Andando a pé, sem pressa, levo 20-22 minutos da Gen. Glicério ao Largo do Machado. Tudo bem: o final do Cosme Velho fica mais longe uns bons 12-14 minutos (sempre a pé, bem entendido)... Mesmo assim... Sobre os gibis referidos por você em comentário no Balaio, não tenho mais nenhum deles. Mas aquela feira de antiguidades (vez por outra apareço por lá) é o máximo. Um abraço.

-=|Åñä £ú¢¡ä|=- disse...

Pôxa, a que horas você se diverte! O seu trabalho é divertido ou o teatro é o seu passatempo?

Adoro Mario Quintana e concordo com você sobre a falta de tempo. Tento viver a vida intensamente e matar as saudades das coisas que gosto e de pessoas queridas em ocasiões especiais!

Sucesso!

Bjs.

Anônimo disse...

Marco, eu costumo fazer render o meu tempo, até por conta de enumerar as prioridades.
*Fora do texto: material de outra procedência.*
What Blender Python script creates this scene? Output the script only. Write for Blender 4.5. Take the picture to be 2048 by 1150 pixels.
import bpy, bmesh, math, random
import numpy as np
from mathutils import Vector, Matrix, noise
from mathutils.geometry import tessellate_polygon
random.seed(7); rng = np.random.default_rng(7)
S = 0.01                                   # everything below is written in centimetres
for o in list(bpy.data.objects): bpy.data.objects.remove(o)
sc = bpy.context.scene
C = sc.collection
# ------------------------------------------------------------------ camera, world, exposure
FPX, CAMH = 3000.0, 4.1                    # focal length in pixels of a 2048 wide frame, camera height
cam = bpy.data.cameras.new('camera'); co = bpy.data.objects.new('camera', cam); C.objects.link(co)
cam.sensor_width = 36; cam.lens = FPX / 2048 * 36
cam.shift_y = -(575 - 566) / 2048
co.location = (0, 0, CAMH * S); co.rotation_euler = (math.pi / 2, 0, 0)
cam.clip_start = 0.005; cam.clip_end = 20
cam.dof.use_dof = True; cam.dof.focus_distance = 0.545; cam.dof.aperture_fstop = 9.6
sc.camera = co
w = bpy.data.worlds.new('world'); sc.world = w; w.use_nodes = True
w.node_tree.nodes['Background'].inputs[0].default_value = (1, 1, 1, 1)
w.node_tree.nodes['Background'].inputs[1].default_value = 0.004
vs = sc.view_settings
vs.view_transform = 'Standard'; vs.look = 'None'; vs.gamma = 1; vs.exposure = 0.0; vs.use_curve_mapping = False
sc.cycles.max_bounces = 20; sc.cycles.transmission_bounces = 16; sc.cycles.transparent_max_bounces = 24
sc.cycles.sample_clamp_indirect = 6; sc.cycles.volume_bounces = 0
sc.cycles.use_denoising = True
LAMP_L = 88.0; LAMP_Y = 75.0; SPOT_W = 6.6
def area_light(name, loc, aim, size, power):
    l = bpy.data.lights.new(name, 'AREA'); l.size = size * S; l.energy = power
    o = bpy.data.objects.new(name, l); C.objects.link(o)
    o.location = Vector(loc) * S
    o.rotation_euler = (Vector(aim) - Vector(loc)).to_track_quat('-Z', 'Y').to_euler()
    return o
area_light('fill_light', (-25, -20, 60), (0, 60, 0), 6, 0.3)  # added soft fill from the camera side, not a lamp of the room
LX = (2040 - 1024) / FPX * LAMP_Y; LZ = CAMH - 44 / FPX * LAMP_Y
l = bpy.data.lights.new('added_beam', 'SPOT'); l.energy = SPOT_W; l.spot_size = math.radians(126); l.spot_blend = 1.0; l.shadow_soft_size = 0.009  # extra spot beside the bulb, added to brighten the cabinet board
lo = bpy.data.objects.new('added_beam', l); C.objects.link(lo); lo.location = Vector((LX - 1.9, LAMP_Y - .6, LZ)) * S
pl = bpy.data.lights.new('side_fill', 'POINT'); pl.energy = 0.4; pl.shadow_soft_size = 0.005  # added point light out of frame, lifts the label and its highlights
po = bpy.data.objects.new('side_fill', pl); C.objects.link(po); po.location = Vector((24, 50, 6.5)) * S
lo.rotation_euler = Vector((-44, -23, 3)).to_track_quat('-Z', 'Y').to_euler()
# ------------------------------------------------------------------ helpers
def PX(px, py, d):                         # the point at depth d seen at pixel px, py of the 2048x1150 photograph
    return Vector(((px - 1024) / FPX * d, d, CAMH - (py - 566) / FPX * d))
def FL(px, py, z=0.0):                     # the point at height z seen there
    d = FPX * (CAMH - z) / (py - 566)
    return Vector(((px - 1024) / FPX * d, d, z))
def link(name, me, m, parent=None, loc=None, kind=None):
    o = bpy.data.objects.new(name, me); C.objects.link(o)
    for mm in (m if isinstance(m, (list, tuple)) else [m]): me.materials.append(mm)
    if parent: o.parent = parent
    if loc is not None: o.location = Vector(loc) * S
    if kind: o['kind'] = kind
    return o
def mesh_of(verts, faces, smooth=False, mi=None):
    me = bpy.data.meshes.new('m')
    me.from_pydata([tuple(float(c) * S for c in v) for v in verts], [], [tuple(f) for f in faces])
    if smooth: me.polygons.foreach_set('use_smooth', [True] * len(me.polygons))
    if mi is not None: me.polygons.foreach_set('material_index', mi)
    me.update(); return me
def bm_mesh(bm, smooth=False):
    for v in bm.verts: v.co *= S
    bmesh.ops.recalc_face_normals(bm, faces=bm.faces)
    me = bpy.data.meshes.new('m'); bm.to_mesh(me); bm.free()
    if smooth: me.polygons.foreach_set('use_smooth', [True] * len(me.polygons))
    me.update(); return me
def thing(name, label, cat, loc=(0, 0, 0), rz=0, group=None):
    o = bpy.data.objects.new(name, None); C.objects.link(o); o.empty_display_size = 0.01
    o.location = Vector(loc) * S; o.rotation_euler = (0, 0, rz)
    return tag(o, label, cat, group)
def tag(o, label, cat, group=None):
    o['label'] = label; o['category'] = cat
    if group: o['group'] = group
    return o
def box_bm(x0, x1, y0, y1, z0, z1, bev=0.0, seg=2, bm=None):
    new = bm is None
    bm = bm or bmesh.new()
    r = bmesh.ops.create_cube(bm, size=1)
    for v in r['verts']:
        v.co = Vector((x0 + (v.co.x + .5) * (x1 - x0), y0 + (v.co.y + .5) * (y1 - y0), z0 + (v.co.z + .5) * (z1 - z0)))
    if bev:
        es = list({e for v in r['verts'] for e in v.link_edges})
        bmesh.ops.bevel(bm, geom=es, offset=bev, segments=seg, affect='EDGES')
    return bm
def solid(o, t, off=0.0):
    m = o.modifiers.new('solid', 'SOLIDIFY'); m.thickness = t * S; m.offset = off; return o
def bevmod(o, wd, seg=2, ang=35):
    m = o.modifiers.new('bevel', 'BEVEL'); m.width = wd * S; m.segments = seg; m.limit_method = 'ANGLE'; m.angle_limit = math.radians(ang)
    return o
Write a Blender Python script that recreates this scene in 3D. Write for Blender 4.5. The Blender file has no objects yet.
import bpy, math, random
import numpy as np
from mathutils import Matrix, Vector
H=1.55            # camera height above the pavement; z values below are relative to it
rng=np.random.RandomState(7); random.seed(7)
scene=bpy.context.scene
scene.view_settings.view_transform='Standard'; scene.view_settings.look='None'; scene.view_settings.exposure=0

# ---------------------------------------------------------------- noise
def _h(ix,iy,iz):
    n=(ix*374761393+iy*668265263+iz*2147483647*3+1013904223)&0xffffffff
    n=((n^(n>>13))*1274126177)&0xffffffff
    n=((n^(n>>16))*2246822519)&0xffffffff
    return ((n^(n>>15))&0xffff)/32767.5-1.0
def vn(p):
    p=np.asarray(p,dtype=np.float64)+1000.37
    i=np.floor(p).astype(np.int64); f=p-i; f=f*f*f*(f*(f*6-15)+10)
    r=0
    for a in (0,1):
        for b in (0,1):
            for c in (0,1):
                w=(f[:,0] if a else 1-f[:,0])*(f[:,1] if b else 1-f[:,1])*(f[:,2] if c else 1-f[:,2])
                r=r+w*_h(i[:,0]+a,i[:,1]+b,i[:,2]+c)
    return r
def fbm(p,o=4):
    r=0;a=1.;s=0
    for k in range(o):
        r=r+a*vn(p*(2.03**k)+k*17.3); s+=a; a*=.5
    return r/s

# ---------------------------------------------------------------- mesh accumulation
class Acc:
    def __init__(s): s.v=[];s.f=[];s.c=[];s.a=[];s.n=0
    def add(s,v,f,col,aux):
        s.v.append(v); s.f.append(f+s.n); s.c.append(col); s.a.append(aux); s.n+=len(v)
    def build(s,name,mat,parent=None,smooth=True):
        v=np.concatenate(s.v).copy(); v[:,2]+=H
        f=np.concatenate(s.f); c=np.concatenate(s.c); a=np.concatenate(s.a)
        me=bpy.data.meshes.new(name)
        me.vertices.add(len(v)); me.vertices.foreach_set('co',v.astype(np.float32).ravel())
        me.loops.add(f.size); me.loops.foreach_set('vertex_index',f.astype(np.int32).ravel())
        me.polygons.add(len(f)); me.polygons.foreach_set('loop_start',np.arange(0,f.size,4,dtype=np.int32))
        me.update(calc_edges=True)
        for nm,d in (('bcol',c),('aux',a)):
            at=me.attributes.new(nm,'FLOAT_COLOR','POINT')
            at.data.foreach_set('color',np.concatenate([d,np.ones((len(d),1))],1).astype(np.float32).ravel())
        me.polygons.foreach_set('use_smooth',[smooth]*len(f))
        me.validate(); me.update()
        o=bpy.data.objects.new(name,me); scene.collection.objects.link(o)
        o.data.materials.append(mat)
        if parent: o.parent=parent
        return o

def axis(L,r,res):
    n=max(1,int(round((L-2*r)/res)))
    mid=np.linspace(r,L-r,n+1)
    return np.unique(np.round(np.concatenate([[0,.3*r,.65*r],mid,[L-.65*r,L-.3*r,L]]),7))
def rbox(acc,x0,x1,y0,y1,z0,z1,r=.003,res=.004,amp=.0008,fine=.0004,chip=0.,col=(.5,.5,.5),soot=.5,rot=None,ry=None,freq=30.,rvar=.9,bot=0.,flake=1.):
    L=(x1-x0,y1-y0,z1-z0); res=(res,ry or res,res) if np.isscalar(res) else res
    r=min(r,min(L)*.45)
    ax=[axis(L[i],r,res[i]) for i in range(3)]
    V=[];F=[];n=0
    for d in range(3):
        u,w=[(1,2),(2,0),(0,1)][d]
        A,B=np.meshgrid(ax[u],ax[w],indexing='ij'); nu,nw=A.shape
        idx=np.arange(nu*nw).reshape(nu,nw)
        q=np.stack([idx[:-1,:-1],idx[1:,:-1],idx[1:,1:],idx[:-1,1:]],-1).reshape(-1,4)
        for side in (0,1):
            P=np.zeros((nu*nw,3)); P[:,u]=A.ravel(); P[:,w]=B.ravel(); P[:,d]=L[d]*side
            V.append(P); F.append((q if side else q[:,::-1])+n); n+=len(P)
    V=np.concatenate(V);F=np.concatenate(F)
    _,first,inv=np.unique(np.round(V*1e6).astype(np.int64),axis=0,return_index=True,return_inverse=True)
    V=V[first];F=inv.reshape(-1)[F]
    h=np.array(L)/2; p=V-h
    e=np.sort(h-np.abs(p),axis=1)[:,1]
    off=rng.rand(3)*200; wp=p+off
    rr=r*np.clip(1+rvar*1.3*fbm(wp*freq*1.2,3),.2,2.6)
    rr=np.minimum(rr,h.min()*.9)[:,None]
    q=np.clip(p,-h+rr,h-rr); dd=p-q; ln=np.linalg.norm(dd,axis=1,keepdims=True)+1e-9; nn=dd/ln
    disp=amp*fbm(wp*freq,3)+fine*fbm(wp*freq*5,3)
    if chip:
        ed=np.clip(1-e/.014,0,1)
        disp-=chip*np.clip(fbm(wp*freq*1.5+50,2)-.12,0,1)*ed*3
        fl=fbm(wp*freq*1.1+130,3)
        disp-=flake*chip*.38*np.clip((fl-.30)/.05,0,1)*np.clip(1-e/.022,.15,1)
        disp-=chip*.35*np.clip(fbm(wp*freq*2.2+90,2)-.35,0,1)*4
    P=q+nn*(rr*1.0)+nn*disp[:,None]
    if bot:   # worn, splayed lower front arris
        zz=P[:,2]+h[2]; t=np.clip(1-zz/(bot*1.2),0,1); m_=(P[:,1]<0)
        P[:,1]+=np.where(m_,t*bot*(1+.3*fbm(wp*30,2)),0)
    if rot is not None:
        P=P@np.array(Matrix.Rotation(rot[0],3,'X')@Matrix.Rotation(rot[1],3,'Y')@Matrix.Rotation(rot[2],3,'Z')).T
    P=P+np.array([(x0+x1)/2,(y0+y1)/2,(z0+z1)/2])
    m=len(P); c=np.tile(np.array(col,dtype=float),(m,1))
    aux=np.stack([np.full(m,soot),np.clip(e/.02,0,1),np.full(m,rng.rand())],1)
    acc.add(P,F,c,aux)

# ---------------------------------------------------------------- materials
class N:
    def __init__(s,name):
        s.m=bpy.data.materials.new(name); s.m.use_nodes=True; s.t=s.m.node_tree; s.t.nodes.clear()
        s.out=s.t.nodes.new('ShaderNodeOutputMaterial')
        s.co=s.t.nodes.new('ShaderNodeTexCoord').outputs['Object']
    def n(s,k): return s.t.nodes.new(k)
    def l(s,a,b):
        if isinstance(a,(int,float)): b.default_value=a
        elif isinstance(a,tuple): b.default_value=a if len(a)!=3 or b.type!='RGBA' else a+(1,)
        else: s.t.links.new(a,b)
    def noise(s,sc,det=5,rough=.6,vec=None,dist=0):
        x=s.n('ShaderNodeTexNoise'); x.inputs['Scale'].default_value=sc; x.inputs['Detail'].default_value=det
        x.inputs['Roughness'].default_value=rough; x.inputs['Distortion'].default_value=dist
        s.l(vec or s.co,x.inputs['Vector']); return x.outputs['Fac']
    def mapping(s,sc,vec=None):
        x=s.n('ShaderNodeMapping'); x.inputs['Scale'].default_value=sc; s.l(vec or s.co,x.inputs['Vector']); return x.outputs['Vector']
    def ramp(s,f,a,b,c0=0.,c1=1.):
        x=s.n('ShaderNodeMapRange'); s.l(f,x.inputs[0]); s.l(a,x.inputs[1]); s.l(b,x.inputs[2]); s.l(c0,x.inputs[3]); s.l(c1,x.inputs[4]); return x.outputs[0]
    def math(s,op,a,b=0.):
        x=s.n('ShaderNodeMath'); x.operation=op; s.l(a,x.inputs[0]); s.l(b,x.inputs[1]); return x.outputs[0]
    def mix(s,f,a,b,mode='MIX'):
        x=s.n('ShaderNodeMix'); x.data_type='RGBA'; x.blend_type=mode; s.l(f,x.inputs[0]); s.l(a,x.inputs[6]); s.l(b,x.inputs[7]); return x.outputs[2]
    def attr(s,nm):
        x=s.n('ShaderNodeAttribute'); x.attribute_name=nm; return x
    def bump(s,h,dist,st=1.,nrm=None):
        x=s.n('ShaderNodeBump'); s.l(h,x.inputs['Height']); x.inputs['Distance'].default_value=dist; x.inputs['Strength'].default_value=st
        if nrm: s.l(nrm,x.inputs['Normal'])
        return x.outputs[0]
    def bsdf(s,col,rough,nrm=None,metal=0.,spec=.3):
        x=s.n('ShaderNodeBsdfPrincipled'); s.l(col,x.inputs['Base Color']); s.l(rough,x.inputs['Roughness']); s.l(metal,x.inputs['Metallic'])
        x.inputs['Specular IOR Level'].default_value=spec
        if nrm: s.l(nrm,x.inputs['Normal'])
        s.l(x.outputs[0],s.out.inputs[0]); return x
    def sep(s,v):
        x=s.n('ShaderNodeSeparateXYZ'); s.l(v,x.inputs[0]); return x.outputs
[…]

Tento fazer tudo em distancias aproximadas também, mas sou dada a um conversé fiado, é o que pode parecer perder tempo e acontece o contrário. Você nem imagina!! ;) Beijus

Janaina disse...

Primeiro: Resposta ao Tempo é sacanagem. Eu choro toda vez que ouço esta música. E às vezes, ouço só para chorar. Entende?
Segundo: Leio agora uma edição da L&PM Ouro com três romances do Machado: Memórias Póstumas de Brás Cubas, Quincas Borba e Dom Casmurro. Além disso, o livro traz uma pequenininha biografia, cronologia da vida dele com obras e contexto, mapas do Rio de Janeiro e um panorama cultural do período em que o autor viveu, com roupas, meios de transporte etc. É maravilhoso.
Terceiro: Para mim, hoje, o tempo passa mais rápido. E tenho consciência de que isso pode ser falta de organização. Mas ...

Anônimo disse...

Por essas e outras que eu já guardei minha árvore de natal armadinha com lâmpadas e tudo, amanhã [leias-se mês que vem] é só pegar e ligar, viu?
Acompanho o tempo e só gostaria que ele parasse no dia do meu aniversário, rss

lindo dia amigopratodavida
beijos

Anônimo disse...

É mesmo, hoje em dia nós não usamos o nosso tempo de forma prazerosa. Nós somos usados pelo tempo! loool
Beijos *.*

Anônimo disse...

Voltei aqui para te dizer que escorreito és tu!
(he he he!)
Abração!
Ro

ARMANDO MAYNARD disse...

Vivemos ALGEMADOS pelos relógios e PRESOS pelo tempo.Um abraço,Armando(fetichedecinefilo.blogspot.com) e (lygiaprudente.blogspot.com)

benechaves disse...

Ainda bem que arranjei um tempo pra vir aqui! E me deliciar com mais um de seus textos. Mas, dizem que hoje em dia as 24 horas se resumem em 16. Deve ser devido à aceleração do sinal dos tempos, não? Passando-se três dias, já vivemos quatro. E que é por isso que tudo fica mais rápido, como o ditado atualmente em voga: 'o tempo voa'.
E realmente voa mesmo! Pior pra nós outros que envelhecemos mais depressa.
E que tempinho mais sem vergonha esse!!

Um abraço(sem tempo)...

Garota Mascarada disse...

Sou a pior pessoa pra falar de tempo, porque definitivamente eu não sei aproveitar o meu, faço tudo errado, tudo na hora "H" e sempre dá errado!

Rs...

Bjossssssssss

Zeca disse...

Marco,

finalmente arranjei um tempo pra me deliciar com seus textos! Estamos no mesmo bonde, com nossos tempos atrelados aos ventos do progresso que nos impedem de utilizarmos melhor nossos momentos de lazer. No que me diz respeito, tenho feito o máximo para utilizar os meus. Mas nem sempre encontro o precioso tempo.

Abração, meu amigo.

Mimi disse...

Claro que entendo! também ando sem tempo!
na verdade, ando aproveitando melhor meu tempo e, Graças, não perdi o grande amor da minha vida, já é domingo e só me permito abreviar o vc, tendeu?

kkkkk (hahahahahaha!)

beijos longos e duradouros

isabella saes disse...

Cadete na Arca de Noé?! Essa é muito boa, Marco!! Bj, Bella.